===== DATA EXTRACT

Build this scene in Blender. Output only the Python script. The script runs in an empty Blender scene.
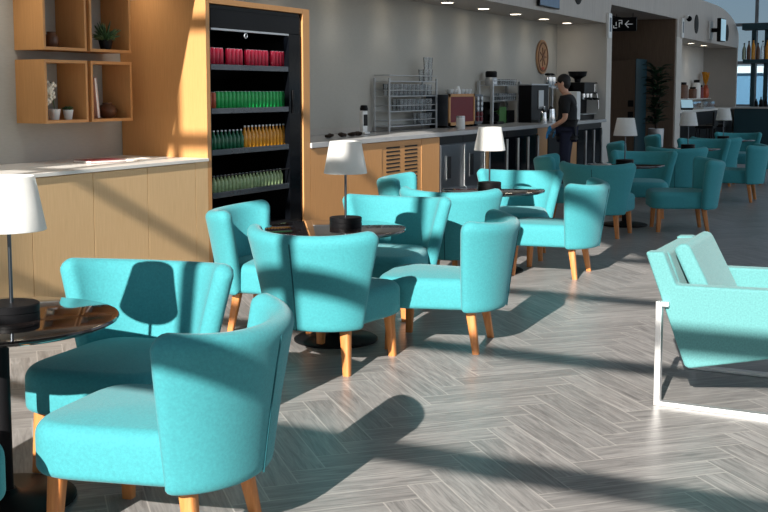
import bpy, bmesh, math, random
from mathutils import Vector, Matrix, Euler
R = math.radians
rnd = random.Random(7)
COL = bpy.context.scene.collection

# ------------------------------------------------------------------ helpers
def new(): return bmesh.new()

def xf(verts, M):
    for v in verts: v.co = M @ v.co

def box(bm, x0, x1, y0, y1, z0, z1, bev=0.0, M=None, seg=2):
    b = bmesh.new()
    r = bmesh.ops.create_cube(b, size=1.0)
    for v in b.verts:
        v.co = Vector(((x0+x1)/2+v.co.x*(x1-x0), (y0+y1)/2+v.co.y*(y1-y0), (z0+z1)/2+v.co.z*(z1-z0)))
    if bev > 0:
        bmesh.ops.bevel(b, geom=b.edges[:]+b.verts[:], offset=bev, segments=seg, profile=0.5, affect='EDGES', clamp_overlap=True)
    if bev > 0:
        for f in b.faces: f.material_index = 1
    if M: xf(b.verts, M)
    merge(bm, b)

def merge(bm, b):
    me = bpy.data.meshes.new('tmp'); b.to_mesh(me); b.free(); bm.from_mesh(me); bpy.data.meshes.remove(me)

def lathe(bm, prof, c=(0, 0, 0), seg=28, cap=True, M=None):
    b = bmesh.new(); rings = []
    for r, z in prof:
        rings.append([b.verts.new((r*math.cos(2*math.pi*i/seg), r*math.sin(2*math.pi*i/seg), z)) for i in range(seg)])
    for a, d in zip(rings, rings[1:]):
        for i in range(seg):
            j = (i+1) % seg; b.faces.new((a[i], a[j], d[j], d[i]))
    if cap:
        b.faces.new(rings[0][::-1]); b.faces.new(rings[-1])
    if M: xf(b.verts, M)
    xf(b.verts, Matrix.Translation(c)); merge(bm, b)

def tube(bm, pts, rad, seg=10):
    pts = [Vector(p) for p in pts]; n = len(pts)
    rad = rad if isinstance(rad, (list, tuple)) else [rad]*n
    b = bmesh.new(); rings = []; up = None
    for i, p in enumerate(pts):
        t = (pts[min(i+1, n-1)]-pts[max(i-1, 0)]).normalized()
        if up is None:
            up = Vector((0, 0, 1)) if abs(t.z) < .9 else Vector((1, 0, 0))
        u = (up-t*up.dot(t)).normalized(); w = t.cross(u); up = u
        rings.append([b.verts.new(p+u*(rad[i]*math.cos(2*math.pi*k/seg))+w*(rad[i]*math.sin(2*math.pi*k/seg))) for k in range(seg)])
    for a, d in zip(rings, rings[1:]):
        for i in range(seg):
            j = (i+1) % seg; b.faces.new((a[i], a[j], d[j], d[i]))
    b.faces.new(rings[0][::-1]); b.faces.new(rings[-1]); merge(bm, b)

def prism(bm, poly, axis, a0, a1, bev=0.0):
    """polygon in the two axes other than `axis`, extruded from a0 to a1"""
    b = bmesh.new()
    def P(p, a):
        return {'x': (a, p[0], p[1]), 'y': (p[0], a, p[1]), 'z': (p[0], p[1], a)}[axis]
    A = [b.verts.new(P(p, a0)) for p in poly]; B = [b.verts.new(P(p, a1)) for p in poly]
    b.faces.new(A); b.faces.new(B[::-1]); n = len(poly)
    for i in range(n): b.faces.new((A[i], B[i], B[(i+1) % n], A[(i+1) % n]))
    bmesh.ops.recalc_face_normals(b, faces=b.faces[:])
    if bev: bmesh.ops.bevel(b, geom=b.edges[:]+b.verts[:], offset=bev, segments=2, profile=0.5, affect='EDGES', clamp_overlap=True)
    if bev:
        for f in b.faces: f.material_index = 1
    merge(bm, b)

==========

§ **WHAT NEEDS TO BE DONE**
Write out nothing but the lines from the start of the data through the line with "me = bpy.data.meshes.new('tmp');". Leave out the pictures.

§ **FINAL RESULT**
Build this scene in Blender. Output only the Python script. The script runs in an empty Blender scene.
import bpy, bmesh, math, random
from mathutils import Vector, Matrix, Euler
R = math.radians
rnd = random.Random(7)
COL = bpy.context.scene.collection

# ------------------------------------------------------------------ helpers
def new(): return bmesh.new()

def xf(verts, M):
    for v in verts: v.co = M @ v.co

def box(bm, x0, x1, y0, y1, z0, z1, bev=0.0, M=None, seg=2):
    b = bmesh.new()
    r = bmesh.ops.create_cube(b, size=1.0)
    for v in b.verts:
        v.co = Vector(((x0+x1)/2+v.co.x*(x1-x0), (y0+y1)/2+v.co.y*(y1-y0), (z0+z1)/2+v.co.z*(z1-z0)))
    if bev > 0:
        bmesh.ops.bevel(b, geom=b.edges[:]+b.verts[:], offset=bev, segments=seg, profile=0.5, affect='EDGES', clamp_overlap=True)
    if bev > 0:
        for f in b.faces: f.material_index = 1
    if M: xf(b.verts, M)
    merge(bm, b)

def merge(bm, b):
    me = bpy.data.meshes.new('tmp'); b.to_mesh(me); b.free(); bm.from_mesh(me); bpy.data.meshes.remove(me)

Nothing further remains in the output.